Which may be a perfect cautionary tale of how efforts to broaden a script's commercial appeal can backfire by alienating the very movie stars who would have helped to sell it.
Or it could mean, as sometimes happens, that the actors were never totally committed and used the script changes as a get-out-of-jail-free card. For its part, Focus is drawing this lesson: "All of us are disappointed that the film in its prior configuration isn't going forward," Schamus says. "And if there is fault to be assigned it is very much ours. Given scheduling constraints, we proceeded with preparations in the absence of a fully realized screenplay — a process that sometimes results in wonderful films but that often ends in misunderstandings."
Mike Rich throws a change-up
Although it often plays a crucial role in Hollywood's onscreen dramas, faith falls somewhere down between humility and obesity on the scale of the industry's most public traits. That goes for its literal definition and its theological one, especially if you're a screenwriter hoping to get a movie made. (No, yelling "Dear God, how did my gritty drama script become a romantic comedy starring Mandy Moore?!" doesn't count.)
But the story behind screenwriter Mike Rich's "The Nativity Story," a film that will have miraculously gone from script to screen in less than a year when it is released on Dec. 1, proves that some players in this unholy citadel of secular cynicism are still eager to take a major leap of, well, faith.
Biblically inspired religious movies have been infrequent at best. As filmgoers, we think Monty Python as often as we do "The Greatest Story Ever Told" or Martin Scorsese's "Last Temptation of Christ." Mel Gibson's "The Passion of the Christ" should have changed all that, but despite grossing $600 million worldwide after it was released in February 2004, it was still interpreted as an anomaly. (If a film in any other genre had made as much, there'd have been a flood of knockoffs.)
But Rich and his UTA agent, Marty Bowen, saw potential. At the time that he read the dueling December 2004 Newsweek and Time cover stories on the birth of Jesus, the 47-year-old Rich had already carved himself a healthy screenwriting niche as a sports-adventure guy ( "The Rookie" and uncredited work on "Eight Below," "Miracle" and "Invincible"). Bowen suggested that his client bring his voice to some kind of biblical material.
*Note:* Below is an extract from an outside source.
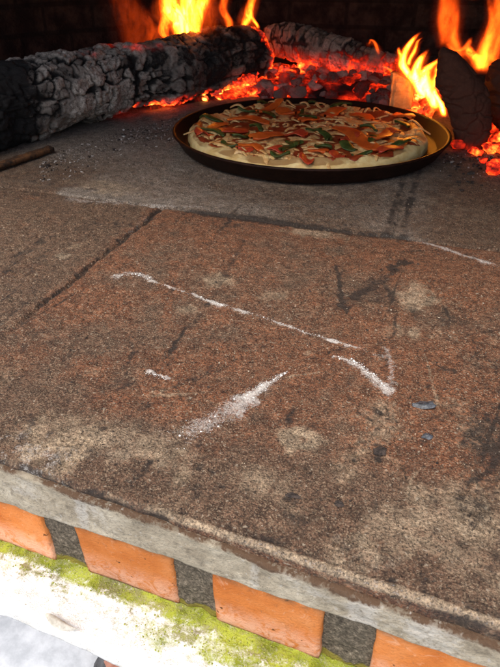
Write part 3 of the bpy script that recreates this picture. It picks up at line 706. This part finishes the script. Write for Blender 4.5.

For Rich, going from pigskin and pucks to frankincense and myrrh had some parallels, if only in terms of the delicacy of the material. "Sports fans are a demanding lot," Rich says. "But it's one thing to get something wrong with the 1980 U.S. Olympic hockey team. It's another thing to get something wrong with the Virgin Mary."
Rich spent 2005 researching Jesus' birth. After five intensive weeks of writing (he did take Christmas off), Rich handed his first draft to Bowen just before New Year's Eve. Bowen, who had become restless in his agency role and hoped to create films that were an "antidote to cynicism," used Rich's screenplay as his springboard out of UTA, taking on the script as a producer with new partner Wyck Godfrey.
With surprisingly little hesitation, New Line greenlighted the film in less than a month with the obvious stipulation that it be ready by Christmas. (Disney was actually going to co-finance, and had even shown Rich's screenplay to various clergy, before New Line decided to keep the high-risk, high-reward project.)
When director Catherine Hardwicke ("Thirteen," "Lords of Dogtown") came onto the project, she suggested that Rich add early scenes that showed Mary as the 14- or 15-year-old girl she likely was before having this monumental responsibility thrust upon her. In a remarkably selfless marketing ploy, 16-year-old Oscar-nominated actress Keisha Castle-Hughes ("Whale Rider"), who plays Mary, has just announced her own pregnancy.
Eleven years ago, Rich was a radio morning news anchor for KINK-FM in Portland, Ore., when his fourth spec, "Finding Forrester," won a Nicholl Fellowship and vaulted him into his second career. At the time, Bowen advised the green Rich to "make movies you'll be proud to show your grandchildren."
"That really resonated with me," Rich says. "There is still a place for earnestness."